以前よりお知らせしておりますとおり,敬愛大学阿部研究室は,ストップイットジャパン株式会社らによる,いじめ防止教材シリーズ「私たちの選択肢」の開発に協力をしています。これまでに開発した教材については,阿部ほか(2019)阿部ほか(2018)などで発表してきておりました。

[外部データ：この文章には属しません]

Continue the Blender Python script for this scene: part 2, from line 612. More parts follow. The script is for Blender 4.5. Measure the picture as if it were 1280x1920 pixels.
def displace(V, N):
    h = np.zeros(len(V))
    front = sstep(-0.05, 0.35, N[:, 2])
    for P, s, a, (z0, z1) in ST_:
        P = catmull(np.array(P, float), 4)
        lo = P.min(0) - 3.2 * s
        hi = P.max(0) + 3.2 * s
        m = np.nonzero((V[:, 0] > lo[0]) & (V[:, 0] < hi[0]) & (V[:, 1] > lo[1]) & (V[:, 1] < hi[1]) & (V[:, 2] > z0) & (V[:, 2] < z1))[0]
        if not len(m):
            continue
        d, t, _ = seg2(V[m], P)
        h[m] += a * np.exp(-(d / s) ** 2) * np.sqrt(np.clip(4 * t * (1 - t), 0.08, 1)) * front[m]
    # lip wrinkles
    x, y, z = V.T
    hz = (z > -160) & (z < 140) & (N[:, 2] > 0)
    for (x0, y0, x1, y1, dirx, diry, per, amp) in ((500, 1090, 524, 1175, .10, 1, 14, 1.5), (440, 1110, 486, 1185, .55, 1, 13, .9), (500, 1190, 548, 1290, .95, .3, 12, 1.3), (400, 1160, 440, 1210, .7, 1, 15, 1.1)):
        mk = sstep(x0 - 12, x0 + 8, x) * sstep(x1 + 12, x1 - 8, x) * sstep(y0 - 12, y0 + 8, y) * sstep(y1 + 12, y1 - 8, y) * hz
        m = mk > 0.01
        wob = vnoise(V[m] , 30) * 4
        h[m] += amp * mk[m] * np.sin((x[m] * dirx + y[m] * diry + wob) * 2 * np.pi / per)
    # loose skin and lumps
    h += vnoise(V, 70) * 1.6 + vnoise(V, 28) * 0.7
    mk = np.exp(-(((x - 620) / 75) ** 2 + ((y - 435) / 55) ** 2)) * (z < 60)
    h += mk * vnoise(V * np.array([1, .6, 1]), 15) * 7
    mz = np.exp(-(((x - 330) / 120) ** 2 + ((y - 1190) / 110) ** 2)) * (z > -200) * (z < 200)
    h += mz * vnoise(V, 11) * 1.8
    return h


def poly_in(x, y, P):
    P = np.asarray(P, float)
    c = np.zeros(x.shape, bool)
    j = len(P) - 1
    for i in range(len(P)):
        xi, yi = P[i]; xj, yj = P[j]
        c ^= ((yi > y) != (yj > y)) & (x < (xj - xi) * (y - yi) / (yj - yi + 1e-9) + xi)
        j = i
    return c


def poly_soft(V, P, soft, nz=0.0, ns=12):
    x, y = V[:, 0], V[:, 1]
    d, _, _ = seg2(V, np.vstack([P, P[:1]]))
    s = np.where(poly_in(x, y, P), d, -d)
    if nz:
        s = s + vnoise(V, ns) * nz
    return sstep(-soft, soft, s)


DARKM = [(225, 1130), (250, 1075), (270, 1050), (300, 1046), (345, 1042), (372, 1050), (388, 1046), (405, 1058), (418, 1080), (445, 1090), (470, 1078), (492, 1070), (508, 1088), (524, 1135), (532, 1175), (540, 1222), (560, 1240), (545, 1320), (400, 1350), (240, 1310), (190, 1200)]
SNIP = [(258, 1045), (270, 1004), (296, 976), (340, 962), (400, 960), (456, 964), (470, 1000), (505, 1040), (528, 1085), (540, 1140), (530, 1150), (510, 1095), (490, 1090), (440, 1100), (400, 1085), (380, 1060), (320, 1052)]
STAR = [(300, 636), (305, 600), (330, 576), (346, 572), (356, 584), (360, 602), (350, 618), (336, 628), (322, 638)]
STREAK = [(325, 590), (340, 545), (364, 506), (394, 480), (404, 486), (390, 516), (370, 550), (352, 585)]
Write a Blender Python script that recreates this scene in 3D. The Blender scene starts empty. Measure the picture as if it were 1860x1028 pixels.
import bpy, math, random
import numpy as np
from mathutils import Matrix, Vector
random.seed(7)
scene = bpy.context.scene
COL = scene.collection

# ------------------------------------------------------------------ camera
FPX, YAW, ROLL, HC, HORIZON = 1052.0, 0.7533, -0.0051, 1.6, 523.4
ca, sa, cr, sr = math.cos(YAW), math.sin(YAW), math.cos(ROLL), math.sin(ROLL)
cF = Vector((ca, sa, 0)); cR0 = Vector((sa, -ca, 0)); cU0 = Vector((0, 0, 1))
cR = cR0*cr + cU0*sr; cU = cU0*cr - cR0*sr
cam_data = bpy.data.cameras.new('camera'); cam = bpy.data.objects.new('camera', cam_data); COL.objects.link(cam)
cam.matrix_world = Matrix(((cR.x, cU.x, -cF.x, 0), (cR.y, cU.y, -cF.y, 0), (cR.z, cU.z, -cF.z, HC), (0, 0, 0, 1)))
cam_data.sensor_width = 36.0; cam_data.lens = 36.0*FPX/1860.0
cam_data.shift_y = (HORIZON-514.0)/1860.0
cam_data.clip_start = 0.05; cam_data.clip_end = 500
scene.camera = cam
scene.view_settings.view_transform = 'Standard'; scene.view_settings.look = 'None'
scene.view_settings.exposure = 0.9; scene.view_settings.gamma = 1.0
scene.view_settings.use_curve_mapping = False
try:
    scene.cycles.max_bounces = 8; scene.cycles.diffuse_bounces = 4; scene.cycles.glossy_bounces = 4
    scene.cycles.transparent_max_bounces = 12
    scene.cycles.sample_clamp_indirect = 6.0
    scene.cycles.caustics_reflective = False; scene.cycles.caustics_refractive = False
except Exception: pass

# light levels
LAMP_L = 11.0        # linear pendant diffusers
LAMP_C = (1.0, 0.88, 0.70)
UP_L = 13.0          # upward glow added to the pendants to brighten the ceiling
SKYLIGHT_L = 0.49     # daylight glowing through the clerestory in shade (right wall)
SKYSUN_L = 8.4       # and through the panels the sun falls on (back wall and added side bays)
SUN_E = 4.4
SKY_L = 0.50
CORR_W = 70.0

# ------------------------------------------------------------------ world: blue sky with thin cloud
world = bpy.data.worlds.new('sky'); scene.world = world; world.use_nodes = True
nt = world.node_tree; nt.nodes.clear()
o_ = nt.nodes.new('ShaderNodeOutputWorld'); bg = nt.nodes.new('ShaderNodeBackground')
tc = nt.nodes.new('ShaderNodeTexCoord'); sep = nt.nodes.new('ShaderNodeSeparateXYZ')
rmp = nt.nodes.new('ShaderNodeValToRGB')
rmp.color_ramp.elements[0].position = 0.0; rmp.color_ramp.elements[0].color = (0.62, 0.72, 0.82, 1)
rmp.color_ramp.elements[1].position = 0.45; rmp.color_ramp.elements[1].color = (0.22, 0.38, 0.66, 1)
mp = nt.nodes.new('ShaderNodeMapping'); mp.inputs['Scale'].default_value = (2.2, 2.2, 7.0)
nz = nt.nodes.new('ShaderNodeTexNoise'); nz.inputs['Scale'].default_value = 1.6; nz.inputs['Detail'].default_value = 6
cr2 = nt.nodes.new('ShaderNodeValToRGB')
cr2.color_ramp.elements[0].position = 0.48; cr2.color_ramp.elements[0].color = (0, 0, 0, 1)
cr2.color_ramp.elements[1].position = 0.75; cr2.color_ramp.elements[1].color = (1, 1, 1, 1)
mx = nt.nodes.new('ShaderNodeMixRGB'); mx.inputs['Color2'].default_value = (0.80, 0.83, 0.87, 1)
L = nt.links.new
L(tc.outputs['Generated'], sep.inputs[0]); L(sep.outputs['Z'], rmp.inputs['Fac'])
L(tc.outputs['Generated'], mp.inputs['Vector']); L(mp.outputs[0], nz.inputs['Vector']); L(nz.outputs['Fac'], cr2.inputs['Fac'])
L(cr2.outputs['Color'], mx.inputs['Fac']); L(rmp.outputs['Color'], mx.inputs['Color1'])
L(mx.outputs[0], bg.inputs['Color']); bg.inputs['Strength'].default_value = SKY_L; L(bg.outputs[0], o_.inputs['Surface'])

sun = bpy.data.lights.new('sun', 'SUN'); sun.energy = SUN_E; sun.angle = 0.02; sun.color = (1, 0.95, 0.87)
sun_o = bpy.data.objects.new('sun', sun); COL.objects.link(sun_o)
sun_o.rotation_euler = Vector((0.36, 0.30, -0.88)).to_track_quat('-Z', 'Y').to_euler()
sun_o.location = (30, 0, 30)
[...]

これまでの試みをとおして,プログラムの有効性が確認できてきた一方で,この教材を皆様にいかに適切に使っていただくかという課題が生じておりました。詳しくは下記論文に記していますが,本教材は「選択と分岐」「確率に応じた抽選」「抽選による指名」という手法を取り入れながら活用することを想定しています。珍しい手法ではあるのですが,授業を進めるための重要な要素であります。授業を効果的に実施するためには,それらを取り入れる意図や取り入れ方について,実践者に適切に理解をしてもらう必要がありました。

そこで,共同開発者でもある柏市教育委員会と連携し,本教材シリーズの活用方法について学ぶ研修プログラムを実施しました。下記論文は,そのプロセスを記述したものです。市内のスクールソーシャルワーカー(SSW)が各校で実践を展開するという計画がある中で,SSWの皆様を対象に研修を実施したというのが背景です。

阿部学・谷山大三郎(2020)「いじめ防止動画教材「私たちの選択肢」の活用方法について学ぶ研修プログラムの試み」千葉大学人文公共学研究論集、第41号、pp.1-15

【要旨】本研究の目的は、いじめ防止動画教材シリーズ「私たちの選択肢」の活用方法について学ぶ研修プログラムの構想と実践を試み、本教材を多様な人々に実践してもらうためのサポートのあり方を探ることである。研修プログラムの結果からは、授業・教材デザインの特徴について丁寧に説明する時間を設けることと、受講者の感じる不安や疑問にできるだけ丁寧に応えていくという基本的な方針の有効性が示唆された。また、今後へ向けて、「PC操作」「授業中の子どもへの対応」「授業のまとめ方」などの点についての扱いを検討することや、講師の育成や受講者間でのネットワークづくりを進める可能性が示唆された。